The Nave

For the People

The English medieval church was a mysterious succession of self-contained boxes. The nave and chancel, for instance, were far more separate than they are today The word chancel comes from the Latin "cancellus" meaning screen, and described that part of the church which was screened off, exclusively for the clergy's use.

The nave, in contrast, belonged to the people. "Navis" in Latin means ship; the nave carried the people safely across the seas of life: it was an Ark of Salvation.

It was Sir Hugh de Calveley's money, with timely diocesan help, that had paid for the 14th-century rebuilding of the church. In its new form the church incorporated a college, the responsibility of whose chantry priests it was to sing requiem masses for the soul of the founder.

Other patronage was to follow. Look above you at the frieze of angels supporting the roof beams. The painted shields they hold display the arms of prominent local families.
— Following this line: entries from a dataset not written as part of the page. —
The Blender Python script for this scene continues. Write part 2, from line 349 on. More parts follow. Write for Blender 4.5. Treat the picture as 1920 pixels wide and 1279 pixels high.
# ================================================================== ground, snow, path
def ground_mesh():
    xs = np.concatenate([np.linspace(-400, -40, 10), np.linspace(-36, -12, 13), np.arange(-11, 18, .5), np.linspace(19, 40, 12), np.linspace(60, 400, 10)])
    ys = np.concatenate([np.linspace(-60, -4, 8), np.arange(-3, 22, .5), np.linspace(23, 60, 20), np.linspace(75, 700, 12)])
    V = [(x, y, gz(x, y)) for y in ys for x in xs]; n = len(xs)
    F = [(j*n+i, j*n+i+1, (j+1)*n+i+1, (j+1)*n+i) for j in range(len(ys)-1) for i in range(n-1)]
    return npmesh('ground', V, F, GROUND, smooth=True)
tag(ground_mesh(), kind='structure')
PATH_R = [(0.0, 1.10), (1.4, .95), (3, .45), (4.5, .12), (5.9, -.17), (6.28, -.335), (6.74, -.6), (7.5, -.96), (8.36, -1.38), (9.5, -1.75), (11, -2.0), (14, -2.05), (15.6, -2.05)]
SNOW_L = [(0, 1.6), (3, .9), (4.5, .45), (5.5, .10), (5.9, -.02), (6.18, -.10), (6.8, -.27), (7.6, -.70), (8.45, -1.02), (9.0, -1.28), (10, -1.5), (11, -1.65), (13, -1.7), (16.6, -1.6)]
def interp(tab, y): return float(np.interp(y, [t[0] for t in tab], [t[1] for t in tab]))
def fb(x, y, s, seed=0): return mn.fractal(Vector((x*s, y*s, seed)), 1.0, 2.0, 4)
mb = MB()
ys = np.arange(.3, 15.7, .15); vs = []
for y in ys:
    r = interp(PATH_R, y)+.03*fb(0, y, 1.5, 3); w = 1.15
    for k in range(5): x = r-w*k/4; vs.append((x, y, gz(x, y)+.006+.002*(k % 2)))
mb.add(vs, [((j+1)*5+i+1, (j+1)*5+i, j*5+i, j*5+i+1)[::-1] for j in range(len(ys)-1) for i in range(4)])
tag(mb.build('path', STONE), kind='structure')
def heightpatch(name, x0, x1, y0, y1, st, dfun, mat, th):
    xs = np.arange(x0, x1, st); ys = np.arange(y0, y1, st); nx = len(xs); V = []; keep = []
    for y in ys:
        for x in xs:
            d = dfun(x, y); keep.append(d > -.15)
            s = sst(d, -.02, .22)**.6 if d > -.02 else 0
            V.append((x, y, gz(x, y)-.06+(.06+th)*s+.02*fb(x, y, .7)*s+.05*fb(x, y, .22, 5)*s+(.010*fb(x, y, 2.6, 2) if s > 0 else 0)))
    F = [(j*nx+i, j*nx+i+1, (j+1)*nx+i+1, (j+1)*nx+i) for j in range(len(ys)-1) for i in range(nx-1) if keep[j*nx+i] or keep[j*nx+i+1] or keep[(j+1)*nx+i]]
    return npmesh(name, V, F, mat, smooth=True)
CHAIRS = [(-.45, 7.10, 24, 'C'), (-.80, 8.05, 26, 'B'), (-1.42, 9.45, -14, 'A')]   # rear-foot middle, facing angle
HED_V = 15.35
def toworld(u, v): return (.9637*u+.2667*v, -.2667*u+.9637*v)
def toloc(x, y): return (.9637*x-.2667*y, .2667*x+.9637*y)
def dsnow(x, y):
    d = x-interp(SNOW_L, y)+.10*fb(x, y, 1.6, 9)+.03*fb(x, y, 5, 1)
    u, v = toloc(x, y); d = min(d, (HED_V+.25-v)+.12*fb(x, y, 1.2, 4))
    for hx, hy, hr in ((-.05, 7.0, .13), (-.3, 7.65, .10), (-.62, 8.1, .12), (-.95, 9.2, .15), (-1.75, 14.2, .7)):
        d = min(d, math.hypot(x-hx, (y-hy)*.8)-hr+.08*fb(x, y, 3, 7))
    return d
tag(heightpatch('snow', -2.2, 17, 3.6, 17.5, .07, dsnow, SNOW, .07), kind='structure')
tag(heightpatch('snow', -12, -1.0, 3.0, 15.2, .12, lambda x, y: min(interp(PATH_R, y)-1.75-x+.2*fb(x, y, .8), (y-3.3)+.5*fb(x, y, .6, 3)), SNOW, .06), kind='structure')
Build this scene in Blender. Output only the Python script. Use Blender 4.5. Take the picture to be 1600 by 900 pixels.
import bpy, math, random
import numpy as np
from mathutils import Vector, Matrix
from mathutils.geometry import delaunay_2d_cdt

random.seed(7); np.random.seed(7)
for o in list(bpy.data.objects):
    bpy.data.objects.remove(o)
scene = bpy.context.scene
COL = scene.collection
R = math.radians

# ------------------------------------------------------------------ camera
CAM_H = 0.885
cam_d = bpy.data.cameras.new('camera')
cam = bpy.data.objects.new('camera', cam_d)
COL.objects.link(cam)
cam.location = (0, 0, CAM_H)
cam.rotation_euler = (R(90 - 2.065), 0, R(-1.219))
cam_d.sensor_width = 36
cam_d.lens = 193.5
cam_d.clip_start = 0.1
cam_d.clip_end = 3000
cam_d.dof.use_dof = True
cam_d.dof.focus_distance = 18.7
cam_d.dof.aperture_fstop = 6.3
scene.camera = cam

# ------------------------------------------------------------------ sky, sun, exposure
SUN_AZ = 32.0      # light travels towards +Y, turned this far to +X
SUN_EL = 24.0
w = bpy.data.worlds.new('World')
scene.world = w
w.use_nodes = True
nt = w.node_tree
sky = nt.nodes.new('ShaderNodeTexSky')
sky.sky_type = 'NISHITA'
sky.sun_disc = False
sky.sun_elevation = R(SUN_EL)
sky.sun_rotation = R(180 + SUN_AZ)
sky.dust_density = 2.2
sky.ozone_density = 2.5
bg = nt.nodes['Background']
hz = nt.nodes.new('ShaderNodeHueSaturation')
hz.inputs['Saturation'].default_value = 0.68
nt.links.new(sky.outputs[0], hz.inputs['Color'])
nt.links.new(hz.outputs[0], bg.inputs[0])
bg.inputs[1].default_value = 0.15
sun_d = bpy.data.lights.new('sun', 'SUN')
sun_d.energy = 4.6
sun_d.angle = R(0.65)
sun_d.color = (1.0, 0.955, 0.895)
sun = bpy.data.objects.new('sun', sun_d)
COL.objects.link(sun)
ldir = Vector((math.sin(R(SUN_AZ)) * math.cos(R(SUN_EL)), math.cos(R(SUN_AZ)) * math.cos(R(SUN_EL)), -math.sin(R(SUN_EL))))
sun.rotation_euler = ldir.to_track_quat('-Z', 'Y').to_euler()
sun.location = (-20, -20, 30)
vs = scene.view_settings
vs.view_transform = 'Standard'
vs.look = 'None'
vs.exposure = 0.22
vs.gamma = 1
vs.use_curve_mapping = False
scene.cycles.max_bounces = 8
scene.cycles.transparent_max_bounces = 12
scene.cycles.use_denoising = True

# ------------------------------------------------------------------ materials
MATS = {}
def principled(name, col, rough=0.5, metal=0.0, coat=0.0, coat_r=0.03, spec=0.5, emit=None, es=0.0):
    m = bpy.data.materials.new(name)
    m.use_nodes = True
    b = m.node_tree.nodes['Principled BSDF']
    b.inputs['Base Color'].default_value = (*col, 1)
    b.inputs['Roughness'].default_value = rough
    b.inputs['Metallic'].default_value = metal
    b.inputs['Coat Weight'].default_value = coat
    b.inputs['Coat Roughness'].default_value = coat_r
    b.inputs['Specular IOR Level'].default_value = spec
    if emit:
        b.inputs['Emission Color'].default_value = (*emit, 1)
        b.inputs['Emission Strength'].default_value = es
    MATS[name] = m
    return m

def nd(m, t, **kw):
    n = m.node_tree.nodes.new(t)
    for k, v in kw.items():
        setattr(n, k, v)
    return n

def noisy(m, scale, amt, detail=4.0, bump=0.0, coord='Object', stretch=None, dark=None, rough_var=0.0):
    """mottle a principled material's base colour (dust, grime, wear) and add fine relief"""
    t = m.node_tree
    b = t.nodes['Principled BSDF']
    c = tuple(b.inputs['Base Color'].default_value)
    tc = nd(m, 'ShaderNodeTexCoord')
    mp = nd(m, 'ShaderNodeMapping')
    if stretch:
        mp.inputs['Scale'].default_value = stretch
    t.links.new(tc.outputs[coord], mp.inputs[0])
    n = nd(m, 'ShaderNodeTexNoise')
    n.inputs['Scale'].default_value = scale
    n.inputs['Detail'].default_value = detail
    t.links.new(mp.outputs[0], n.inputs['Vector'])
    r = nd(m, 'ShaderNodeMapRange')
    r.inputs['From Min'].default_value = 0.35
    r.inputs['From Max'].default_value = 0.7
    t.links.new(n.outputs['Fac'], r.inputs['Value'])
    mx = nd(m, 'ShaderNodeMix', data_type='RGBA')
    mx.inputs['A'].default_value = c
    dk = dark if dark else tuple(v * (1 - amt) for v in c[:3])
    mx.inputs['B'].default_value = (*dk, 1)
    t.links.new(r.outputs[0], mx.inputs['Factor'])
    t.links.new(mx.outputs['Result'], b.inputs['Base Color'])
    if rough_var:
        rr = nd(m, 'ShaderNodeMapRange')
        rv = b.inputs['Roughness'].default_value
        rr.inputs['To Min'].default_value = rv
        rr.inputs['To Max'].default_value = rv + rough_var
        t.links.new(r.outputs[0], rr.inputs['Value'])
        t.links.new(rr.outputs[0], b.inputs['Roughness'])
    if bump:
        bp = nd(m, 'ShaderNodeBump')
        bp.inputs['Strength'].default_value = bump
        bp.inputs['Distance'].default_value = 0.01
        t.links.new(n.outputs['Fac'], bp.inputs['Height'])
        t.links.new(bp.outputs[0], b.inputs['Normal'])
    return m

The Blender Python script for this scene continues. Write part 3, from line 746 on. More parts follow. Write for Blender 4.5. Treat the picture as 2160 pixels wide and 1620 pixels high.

The three calves of the de Calveleys

The six bees of the Beestons

The lion rampant with three arrows of the Egertons of Ridley

Each is a lasting reminder of local power and generosity. Even so, the upkeep, redecoration and any alterations to the nave remained the responsibility of the parish. Raising this money was the job of the churchwardens, who had also to provide many of the church furnishings, such as bells, bell ropes, a bier for the dead, and a font with a cover and lock.

It was an expensive business. But the strength of the parishioners' commitment to their church was demonstrated when, in about 1490, the nave and aisles at Bunbury were remodelled.

The oak of the main, west door is 600 years old: it is as hard as iron.